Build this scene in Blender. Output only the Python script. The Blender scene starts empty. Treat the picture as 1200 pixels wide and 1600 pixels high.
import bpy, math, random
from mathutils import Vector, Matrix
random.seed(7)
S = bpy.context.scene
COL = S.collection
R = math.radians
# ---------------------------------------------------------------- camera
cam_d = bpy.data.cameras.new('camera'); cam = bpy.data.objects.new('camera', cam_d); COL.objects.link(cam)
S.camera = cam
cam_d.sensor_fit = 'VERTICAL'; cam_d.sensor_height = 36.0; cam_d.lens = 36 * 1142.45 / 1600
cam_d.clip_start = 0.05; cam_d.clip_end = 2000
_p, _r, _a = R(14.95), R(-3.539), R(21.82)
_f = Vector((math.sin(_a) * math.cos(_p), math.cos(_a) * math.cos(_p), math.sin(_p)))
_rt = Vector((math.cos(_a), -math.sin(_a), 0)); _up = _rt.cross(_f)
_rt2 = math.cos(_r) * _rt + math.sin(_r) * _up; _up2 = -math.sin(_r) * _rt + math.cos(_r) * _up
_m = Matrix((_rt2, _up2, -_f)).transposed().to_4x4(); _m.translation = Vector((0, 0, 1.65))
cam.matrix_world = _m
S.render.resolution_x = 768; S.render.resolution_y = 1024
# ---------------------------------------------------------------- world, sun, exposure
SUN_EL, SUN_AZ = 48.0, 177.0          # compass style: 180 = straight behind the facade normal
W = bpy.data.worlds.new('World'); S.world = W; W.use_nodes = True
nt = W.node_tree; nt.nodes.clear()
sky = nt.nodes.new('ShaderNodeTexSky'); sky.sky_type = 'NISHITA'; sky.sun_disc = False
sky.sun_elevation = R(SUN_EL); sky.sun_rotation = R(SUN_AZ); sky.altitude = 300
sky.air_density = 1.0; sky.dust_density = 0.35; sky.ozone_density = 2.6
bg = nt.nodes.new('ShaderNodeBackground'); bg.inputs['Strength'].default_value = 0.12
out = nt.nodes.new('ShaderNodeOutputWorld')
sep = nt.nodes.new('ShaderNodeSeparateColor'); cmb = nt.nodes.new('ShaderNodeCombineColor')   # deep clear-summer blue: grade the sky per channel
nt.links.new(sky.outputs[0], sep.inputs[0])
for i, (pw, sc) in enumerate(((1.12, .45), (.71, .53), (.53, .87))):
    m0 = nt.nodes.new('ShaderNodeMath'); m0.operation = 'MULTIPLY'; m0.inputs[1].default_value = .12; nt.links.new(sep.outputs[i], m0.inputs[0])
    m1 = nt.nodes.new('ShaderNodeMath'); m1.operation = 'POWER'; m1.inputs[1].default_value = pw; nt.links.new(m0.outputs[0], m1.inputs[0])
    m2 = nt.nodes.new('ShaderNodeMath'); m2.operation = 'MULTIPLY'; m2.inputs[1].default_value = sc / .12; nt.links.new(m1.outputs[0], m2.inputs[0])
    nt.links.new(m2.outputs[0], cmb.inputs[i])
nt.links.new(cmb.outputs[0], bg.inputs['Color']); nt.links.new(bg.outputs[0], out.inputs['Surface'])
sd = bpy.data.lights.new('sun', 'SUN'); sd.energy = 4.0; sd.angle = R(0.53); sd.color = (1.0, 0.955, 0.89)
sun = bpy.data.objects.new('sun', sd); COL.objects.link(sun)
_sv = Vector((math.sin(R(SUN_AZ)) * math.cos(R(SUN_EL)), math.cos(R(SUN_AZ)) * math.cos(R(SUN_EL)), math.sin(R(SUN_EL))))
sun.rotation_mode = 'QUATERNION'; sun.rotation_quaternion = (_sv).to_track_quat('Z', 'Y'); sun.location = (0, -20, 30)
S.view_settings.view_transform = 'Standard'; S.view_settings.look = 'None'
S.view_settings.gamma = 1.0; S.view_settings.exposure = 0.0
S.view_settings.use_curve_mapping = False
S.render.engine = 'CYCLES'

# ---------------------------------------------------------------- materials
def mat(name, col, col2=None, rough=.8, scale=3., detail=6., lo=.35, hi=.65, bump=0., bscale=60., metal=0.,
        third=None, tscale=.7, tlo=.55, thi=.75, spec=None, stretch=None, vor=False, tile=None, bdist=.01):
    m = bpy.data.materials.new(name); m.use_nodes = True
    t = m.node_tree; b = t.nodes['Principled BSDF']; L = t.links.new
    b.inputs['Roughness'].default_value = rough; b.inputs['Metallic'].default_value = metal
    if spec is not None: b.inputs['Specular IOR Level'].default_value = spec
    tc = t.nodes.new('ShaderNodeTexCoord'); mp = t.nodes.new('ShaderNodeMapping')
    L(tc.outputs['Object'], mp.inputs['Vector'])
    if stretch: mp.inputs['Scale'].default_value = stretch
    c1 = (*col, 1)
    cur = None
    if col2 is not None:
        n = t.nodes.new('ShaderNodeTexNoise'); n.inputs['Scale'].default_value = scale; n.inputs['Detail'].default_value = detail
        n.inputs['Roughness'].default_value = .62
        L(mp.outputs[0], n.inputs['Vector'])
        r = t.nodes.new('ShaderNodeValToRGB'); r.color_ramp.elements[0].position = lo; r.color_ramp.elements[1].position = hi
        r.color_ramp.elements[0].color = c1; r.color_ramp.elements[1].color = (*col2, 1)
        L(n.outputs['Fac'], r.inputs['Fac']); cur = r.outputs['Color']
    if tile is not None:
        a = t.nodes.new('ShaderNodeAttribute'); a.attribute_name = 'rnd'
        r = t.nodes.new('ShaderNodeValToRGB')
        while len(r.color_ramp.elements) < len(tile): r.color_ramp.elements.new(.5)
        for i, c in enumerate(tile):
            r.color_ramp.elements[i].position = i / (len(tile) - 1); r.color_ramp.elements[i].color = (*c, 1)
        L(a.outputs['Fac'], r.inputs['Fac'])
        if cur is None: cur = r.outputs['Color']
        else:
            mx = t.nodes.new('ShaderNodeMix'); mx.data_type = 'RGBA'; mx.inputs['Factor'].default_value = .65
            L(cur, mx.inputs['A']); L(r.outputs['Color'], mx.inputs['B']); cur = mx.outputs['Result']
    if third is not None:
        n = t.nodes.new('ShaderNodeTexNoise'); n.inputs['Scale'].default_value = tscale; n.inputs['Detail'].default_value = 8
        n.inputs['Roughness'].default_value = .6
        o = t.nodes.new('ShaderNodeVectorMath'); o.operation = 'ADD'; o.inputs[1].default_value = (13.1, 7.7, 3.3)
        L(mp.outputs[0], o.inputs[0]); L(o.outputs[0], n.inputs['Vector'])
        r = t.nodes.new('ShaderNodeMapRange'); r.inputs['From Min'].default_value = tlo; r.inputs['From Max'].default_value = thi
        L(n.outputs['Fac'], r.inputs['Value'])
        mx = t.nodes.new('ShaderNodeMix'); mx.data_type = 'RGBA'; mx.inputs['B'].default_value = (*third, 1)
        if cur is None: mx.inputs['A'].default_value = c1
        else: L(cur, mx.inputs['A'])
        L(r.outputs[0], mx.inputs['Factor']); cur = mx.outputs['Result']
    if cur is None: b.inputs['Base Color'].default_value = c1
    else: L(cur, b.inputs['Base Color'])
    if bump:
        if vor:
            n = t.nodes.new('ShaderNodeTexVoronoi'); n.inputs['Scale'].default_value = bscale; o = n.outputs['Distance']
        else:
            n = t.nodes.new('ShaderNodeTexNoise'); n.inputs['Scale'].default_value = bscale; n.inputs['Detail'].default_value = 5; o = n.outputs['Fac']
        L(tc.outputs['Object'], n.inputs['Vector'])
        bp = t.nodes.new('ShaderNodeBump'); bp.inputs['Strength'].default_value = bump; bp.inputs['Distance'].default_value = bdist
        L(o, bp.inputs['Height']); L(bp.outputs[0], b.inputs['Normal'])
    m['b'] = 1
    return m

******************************

▸ **Job**: Take the data above and return it exactly.

▸ **The completed task**:
Build this scene in Blender. Output only the Python script. The Blender scene starts empty. Treat the picture as 1200 pixels wide and 1600 pixels high.
import bpy, math, random
from mathutils import Vector, Matrix
random.seed(7)
S = bpy.context.scene
COL = S.collection
R = math.radians
# ---------------------------------------------------------------- camera
cam_d = bpy.data.cameras.new('camera'); cam = bpy.data.objects.new('camera', cam_d); COL.objects.link(cam)
S.camera = cam
cam_d.sensor_fit = 'VERTICAL'; cam_d.sensor_height = 36.0; cam_d.lens = 36 * 1142.45 / 1600
cam_d.clip_start = 0.05; cam_d.clip_end = 2000
_p, _r, _a = R(14.95), R(-3.539), R(21.82)
_f = Vector((math.sin(_a) * math.cos(_p), math.cos(_a) * math.cos(_p), math.sin(_p)))
_rt = Vector((math.cos(_a), -math.sin(_a), 0)); _up = _rt.cross(_f)
_rt2 = math.cos(_r) * _rt + math.sin(_r) * _up; _up2 = -math.sin(_r) * _rt + math.cos(_r) * _up
_m = Matrix((_rt2, _up2, -_f)).transposed().to_4x4(); _m.translation = Vector((0, 0, 1.65))
cam.matrix_world = _m
S.render.resolution_x = 768; S.render.resolution_y = 1024
# ---------------------------------------------------------------- world, sun, exposure
SUN_EL, SUN_AZ = 48.0, 177.0          # compass style: 180 = straight behind the facade normal
W = bpy.data.worlds.new('World'); S.world = W; W.use_nodes = True
nt = W.node_tree; nt.nodes.clear()
sky = nt.nodes.new('ShaderNodeTexSky'); sky.sky_type = 'NISHITA'; sky.sun_disc = False
sky.sun_elevation = R(SUN_EL); sky.sun_rotation = R(SUN_AZ); sky.altitude = 300
sky.air_density = 1.0; sky.dust_density = 0.35; sky.ozone_density = 2.6
bg = nt.nodes.new('ShaderNodeBackground'); bg.inputs['Strength'].default_value = 0.12
out = nt.nodes.new('ShaderNodeOutputWorld')
sep = nt.nodes.new('ShaderNodeSeparateColor'); cmb = nt.nodes.new('ShaderNodeCombineColor')   # deep clear-summer blue: grade the sky per channel
nt.links.new(sky.outputs[0], sep.inputs[0])
for i, (pw, sc) in enumerate(((1.12, .45), (.71, .53), (.53, .87))):
    m0 = nt.nodes.new('ShaderNodeMath'); m0.operation = 'MULTIPLY'; m0.inputs[1].default_value = .12; nt.links.new(sep.outputs[i], m0.inputs[0])
    m1 = nt.nodes.new('ShaderNodeMath'); m1.operation = 'POWER'; m1.inputs[1].default_value = pw; nt.links.new(m0.outputs[0], m1.inputs[0])
    m2 = nt.nodes.new('ShaderNodeMath'); m2.operation = 'MULTIPLY'; m2.inputs[1].default_value = sc / .12; nt.links.new(m1.outputs[0], m2.inputs[0])
    nt.links.new(m2.outputs[0], cmb.inputs[i])
nt.links.new(cmb.outputs[0], bg.inputs['Color']); nt.links.new(bg.outputs[0], out.inputs['Surface'])
sd = bpy.data.lights.new('sun', 'SUN'); sd.energy = 4.0; sd.angle = R(0.53); sd.color = (1.0, 0.955, 0.89)
sun = bpy.data.objects.new('sun', sd); COL.objects.link(sun)
_sv = Vector((math.sin(R(SUN_AZ)) * math.cos(R(SUN_EL)), math.cos(R(SUN_AZ)) * math.cos(R(SUN_EL)), math.sin(R(SUN_EL))))
sun.rotation_mode = 'QUATERNION'; sun.rotation_quaternion = (_sv).to_track_quat('Z', 'Y'); sun.location = (0, -20, 30)
S.view_settings.view_transform = 'Standard'; S.view_settings.look = 'None'
S.view_settings.gamma = 1.0; S.view_settings.exposure = 0.0
S.view_settings.use_curve_mapping = False
S.render.engine = 'CYCLES'

# ---------------------------------------------------------------- materials
def mat(name, col, col2=None, rough=.8, scale=3., detail=6., lo=.35, hi=.65, bump=0., bscale=60., metal=0.,
        third=None, tscale=.7, tlo=.55, thi=.75, spec=None, stretch=None, vor=False, tile=None, bdist=.01):
    m = bpy.data.materials.new(name); m.use_nodes = True
    t = m.node_tree; b = t.nodes['Principled BSDF']; L = t.links.new
    b.inputs['Roughness'].default_value = rough; b.inputs['Metallic'].default_value = metal
    if spec is not None: b.inputs['Specular IOR Level'].default_value = spec
    tc = t.nodes.new('ShaderNodeTexCoord'); mp = t.nodes.new('ShaderNodeMapping')
    L(tc.outputs['Object'], mp.inputs['Vector'])
    if stretch: mp.inputs['Scale'].default_value = stretch
    c1 = (*col, 1)
    cur = None
    if col2 is not None:
        n = t.nodes.new('ShaderNodeTexNoise'); n.inputs['Scale'].default_value = scale; n.inputs['Detail'].default_value = detail
        n.inputs['Roughness'].default_value = .62
        L(mp.outputs[0], n.inputs['Vector'])
        r = t.nodes.new('ShaderNodeValToRGB'); r.color_ramp.elements[0].position = lo; r.color_ramp.elements[1].position = hi
        r.color_ramp.elements[0].color = c1; r.color_ramp.elements[1].color = (*col2, 1)
        L(n.outputs['Fac'], r.inputs['Fac']); cur = r.outputs['Color']
    if tile is not None:
        a = t.nodes.new('ShaderNodeAttribute'); a.attribute_name = 'rnd'
        r = t.nodes.new('ShaderNodeValToRGB')
        while len(r.color_ramp.elements) < len(tile): r.color_ramp.elements.new(.5)
        for i, c in enumerate(tile):
            r.color_ramp.elements[i].position = i / (len(tile) - 1); r.color_ramp.elements[i].color = (*c, 1)
        L(a.outputs['Fac'], r.inputs['Fac'])
        if cur is None: cur = r.outputs['Color']
        else:
            mx = t.nodes.new('ShaderNodeMix'); mx.data_type = 'RGBA'; mx.inputs['Factor'].default_value = .65
            L(cur, mx.inputs['A']); L(r.outputs['Color'], mx.inputs['B']); cur = mx.outputs['Result']
    if third is not None:
        n = t.nodes.new('ShaderNodeTexNoise'); n.inputs['Scale'].default_value = tscale; n.inputs['Detail'].default_value = 8
        n.inputs['Roughness'].default_value = .6
        o = t.nodes.new('ShaderNodeVectorMath'); o.operation = 'ADD'; o.inputs[1].default_value = (13.1, 7.7, 3.3)
        L(mp.outputs[0], o.inputs[0]); L(o.outputs[0], n.inputs['Vector'])
        r = t.nodes.new('ShaderNodeMapRange'); r.inputs['From Min'].default_value = tlo; r.inputs['From Max'].default_value = thi
        L(n.outputs['Fac'], r.inputs['Value'])
        mx = t.nodes.new('ShaderNodeMix'); mx.data_type = 'RGBA'; mx.inputs['B'].default_value = (*third, 1)
        if cur is None: mx.inputs['A'].default_value = c1
        else: L(cur, mx.inputs['A'])
        L(r.outputs[0], mx.inputs['Factor']); cur = mx.outputs['Result']
    if cur is None: b.inputs['Base Color'].default_value = c1
    else: L(cur, b.inputs['Base Color'])
    if bump:
        if vor:
            n = t.nodes.new('ShaderNodeTexVoronoi'); n.inputs['Scale'].default_value = bscale; o = n.outputs['Distance']
        else:
            n = t.nodes.new('ShaderNodeTexNoise'); n.inputs['Scale'].default_value = bscale; n.inputs['Detail'].default_value = 5; o = n.outputs['Fac']
        L(tc.outputs['Object'], n.inputs['Vector'])
        bp = t.nodes.new('ShaderNodeBump'); bp.inputs['Strength'].default_value = bump; bp.inputs['Distance'].default_value = bdist
        L(o, bp.inputs['Height']); L(bp.outputs[0], b.inputs['Normal'])
    m['b'] = 1
    return m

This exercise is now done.